With each landscape, Foyle submerges us in specific memories of his four-year quest for inspiration; with every piece being modelled off a single photo he’d personally taken. It was evident, by the names of the works (many of which were names of countries), the exhibition title Landscapes, and Foyle’s underscoring to me that the paintings are based on real locations, that he intends to be placed in the broader narrative of landscape painting. I would also add that, by defining the vantage point of his works as being the window of a train, Foyle is unavoidably placing himself in competition with the likes of contemporary artist Philippe Cognée. More specifically, Cognée’s latest abstracted landscapes of the Indian countryside observed from the window of a rocketing train.
Unlike Cognée, however, Foyle has elevated his landscapes to a level approaching those produced by the esteemed nineteenth-century British landscape artist J.M.W. Turner (1775-1851). Although Turner’s later landscapes only teetered on the edge of true abstraction, Foyle has managed to channel the same sense of mystery found in Turner’s Yacht Approaching the Coast (c.1840-45), and Seascape with Distant Coast (c.1840). Like Turner, Foyle illuminates his landscapes with a masterful rendering of light that charge his scenes with a tempest of emotion, distinguishing his works from the monotony commonly associated with the perennial subject matter.
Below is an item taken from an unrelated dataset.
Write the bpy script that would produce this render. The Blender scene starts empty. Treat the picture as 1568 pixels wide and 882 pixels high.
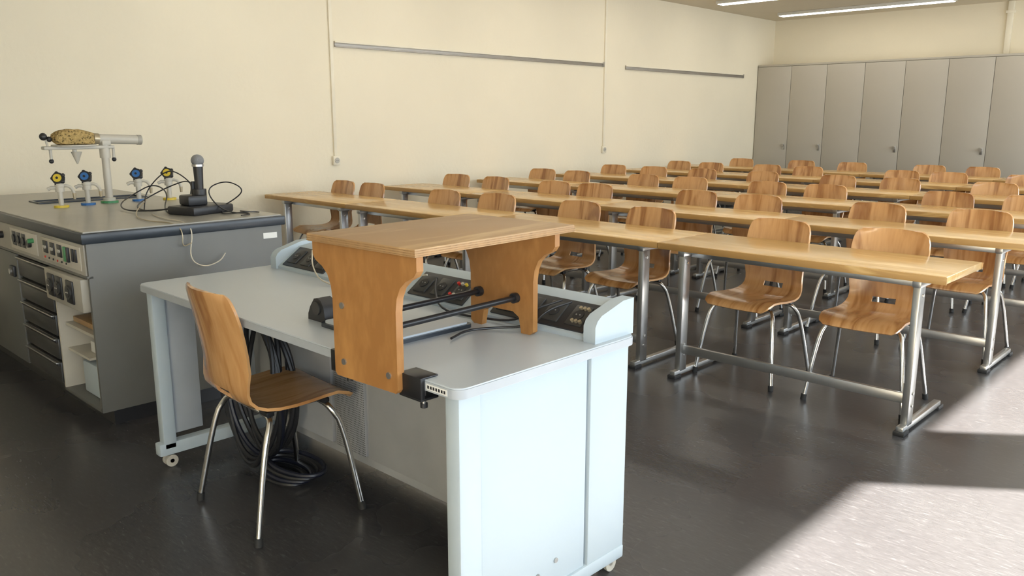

Moreover, Foyle mirrors Turner’s eerie ability to elicit a sense of longing from the viewer; as if the bitter-sweet yearning had poured out of the artist himself and onto the pallet in an emotional catharsis that inevitably washes over the viewer like a resolute wave.
While too indecipherable to be considered classically impressionistic, Foyle’s mighty square creations can loosely be defined as belonging to the canon of abstract expressionism and colour field painting. Foyle’s gestural brushstrokes and seemingly random paint spatters speak to the core qualities of abstract expressionism; a style often defined by ‘mark-making’ and the impression of spontaneity.
Similarly to the oeuvres of Mark Rothko (1903-1970), a pioneer of the New York abstract expressionist style, and Jules Olitski (1922-2007), one of history’s most prolific colour field painters, Foyle uses large swathes of solid colour and nebulous forms to bewitch the viewer and produce a meditative response. Like Barnett Newman (1905-1970), a contemporary of both Rothko and Olitski, Foyle has punctured his vast fields of pigment with substantial lines or ‘zips,’ as Newman referred to them, which define the spatial structure of the composition. While Newman’s ‘zips’ were characteristically harsh and executed with impassive brushwork, Foyle has stayed closer to the emotive tradition of Rothko by executing his ‘zips’ with expressive strokes.
At just twenty-six and with Landscapes being his fourth solo show, it would appear that Foyle’s prophesied fate as a consummate innovator may be coming to fruition. While artists rarely contemplate their place in Art History, we critics usually agonise over who will ultimately be worthy of ink. Who moved the needle forward? Who bravely built on the visual language chartered by the greats? It’s impossible to say for certain, but if I were a betting woman, I would wager that William Foyle’s mystifying landscapes will leave in their wake an indelible emotional and academic impact.